Tuesday 24th December 2024,
The Hoop Doctors

Brooklyn Nets Willing to Absorb Bad Contracts Via Trade for Draft Picks and Prospects

Brooklyn Nets

Tuesday night was a tough one for the Brooklyn Nets. The NBA held its annual draft lottery, and they watched—or rather, we think they watched—as the Boston Celtics ended up with the No. 1 pick, which they landed via a selection swap owed to them from Brooklyn.

But that swap is on the previous regime (as is the 2018 Nets pick the Celtics are due)—the one that traded to Kevin Garnett, Paul Pierce and Jason Terry. The Nets have put leadership figures in place, namely general manager Sean Marks and head coach Kenny Atkinson, who understand the value of patience and have the stomach to endure the latest process.

Part of this process will be finding creative ways to acquire potential building blocks. The Nets have, to date, traded Thaddeus Young (in 2016) and Bojan Bogdanovic (2017) to pick up late first-rounders. But with their own asset well running a tad try, they remain willing to take on bad contracts in exchange for picks and prospects.

As The Vertical’s Adrian Wojnarowski said to the The Chris Mannix Show‘s Chris Mannix (via Nets Daily):

“Brooklyn will be out there on the market looking at teams who have a bad contract they want to get off, but only if you’re willing to attach a good young player or a draft pick,” said Woj.
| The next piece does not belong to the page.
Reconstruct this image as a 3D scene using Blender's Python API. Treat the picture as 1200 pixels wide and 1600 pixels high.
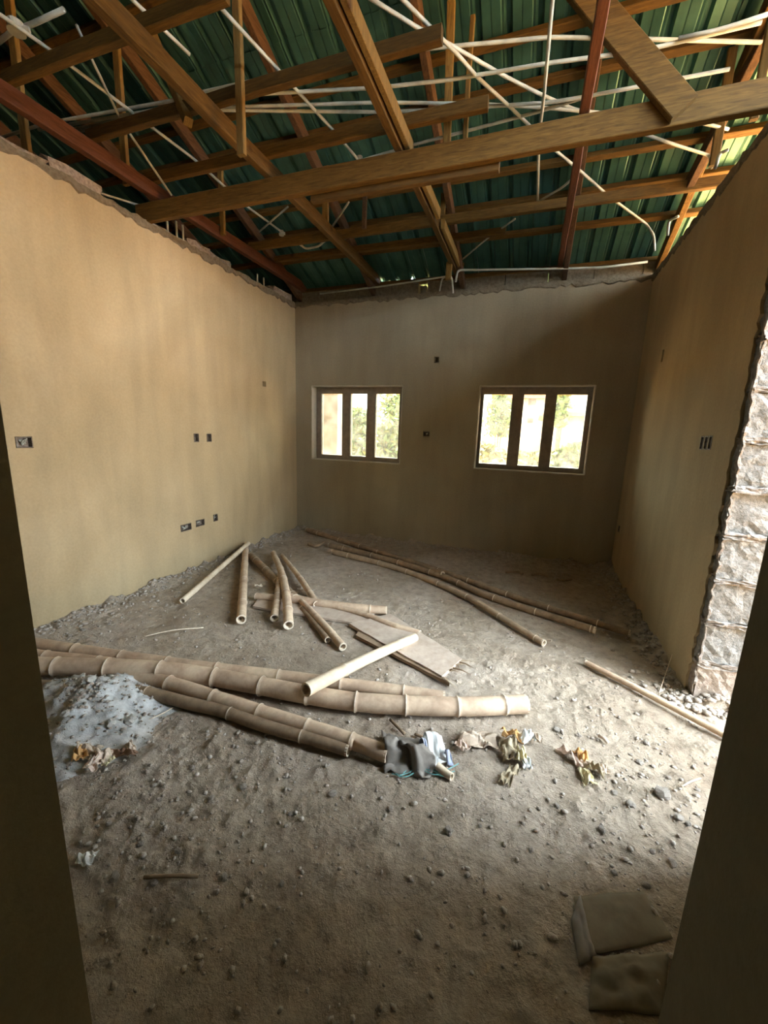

This is a smart stance by the Nets. They have tons of cap space—money they can, and will try to, use on big-name free-agency acquisitions. Once the dust has settled, though, there’s a chance they’ll exit the early-to-mid July fray empty-handed. Brooklyn has vastly improved its culture and the optics of its inner-workings, but it’s tough to hit on offseason pursuits when your primary targets are restricted free agents who don’t control their own destinies and stars who can extract identical money from better situations.

Using flexibility to absorb bad deals—Woj specifically named Luol Deng’s and Timofey Mozgov’s pacts—is a more foolproof approach. Teams desperate to offload long-term money will often include first-round sweeteners or semi-promising prospects to get an agreement through. Other squads can only serve as salary-dumping grounds if they have the stamina to outlast them without experiencing absorber’s remorse, but the Nets needn’t worry about that. They’re in this rebuild for the long haul. It’ll be a while before they’re at the level they want to be—at which time any contracts they take on will have likely expired, while the picks and players they landed as compensation may have turned into something special.